Many businesses in the East of England remain at risk, despite figures showing a nation-wide fall in the number of corporate failures last year, an insolvency expert in the region has warned.

According to figures from the Insolvency Service, 1,790 administrations were recorded in England and Wales during 2014, a fall of 24.3% compared with the previous year and the lowest total since 2004.

A total of 14,040 companies were liquidated during 2014, the lowest figure since 2007. However, while voluntary liquidations fell by 9.3% compared with 2013 to 10,302, compulsory liquidations grew 2.9% to 3,738.

With the number of receiverships and company voluntary arrangements all falling, by 21.1% and 2.4% respectively, the total number of corporate insolvencies last year fell by 9.2% compared with 2013 to 17,117.

Frank Brumby, eastern region chairman of R3, the trade body for insolvency practitioners, said: “Although corporate insolvency has fallen over 2014, it’s notable that compulsory liquidations have risen slightly. This may be a sign that creditors may be becoming less lenient towards debtors than they have been since the financial crisis.”

Mr Brumby acknowledged that, overall, low interest rates and the fall in inflation were combining to help keep corporate insolvency numbers low. “The number of companies going through an insolvency process is almost down to pre-financial crisis levels, although it’s taken seven years to get to this point,” he said.

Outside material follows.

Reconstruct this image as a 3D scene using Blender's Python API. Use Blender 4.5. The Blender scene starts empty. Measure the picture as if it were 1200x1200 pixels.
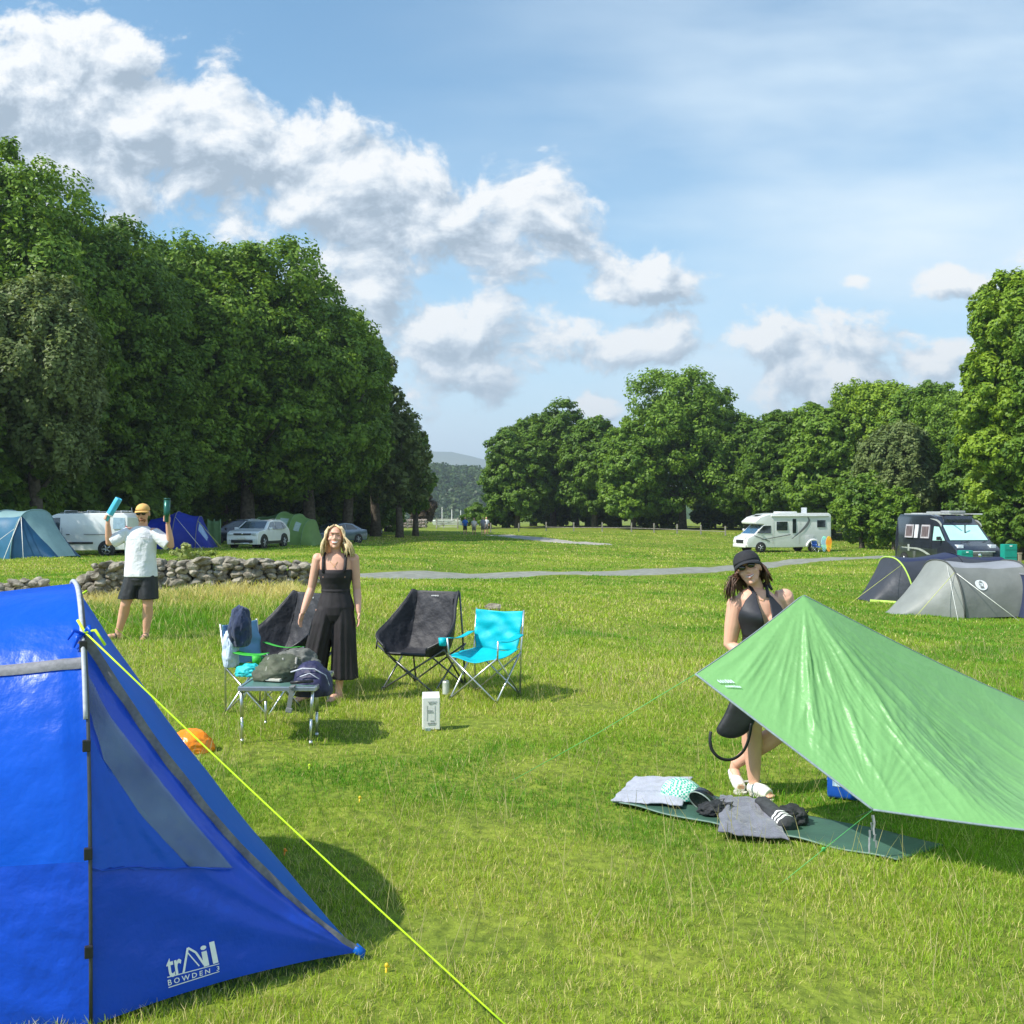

However, he added: “In the short-term, the first quarter of the year often sees an increase in insolvencies as companies whose Christmas revenues failed to meet expectations consider their options. After that, market changes and economic uncertainty caused by election results here and, in particular, abroad could also have an effect.

“How big an impact eventual interest rate rises will have on businesses remains unknown. Although initial rate rises are likely to be very small, there are many businesses already at their financial limits.”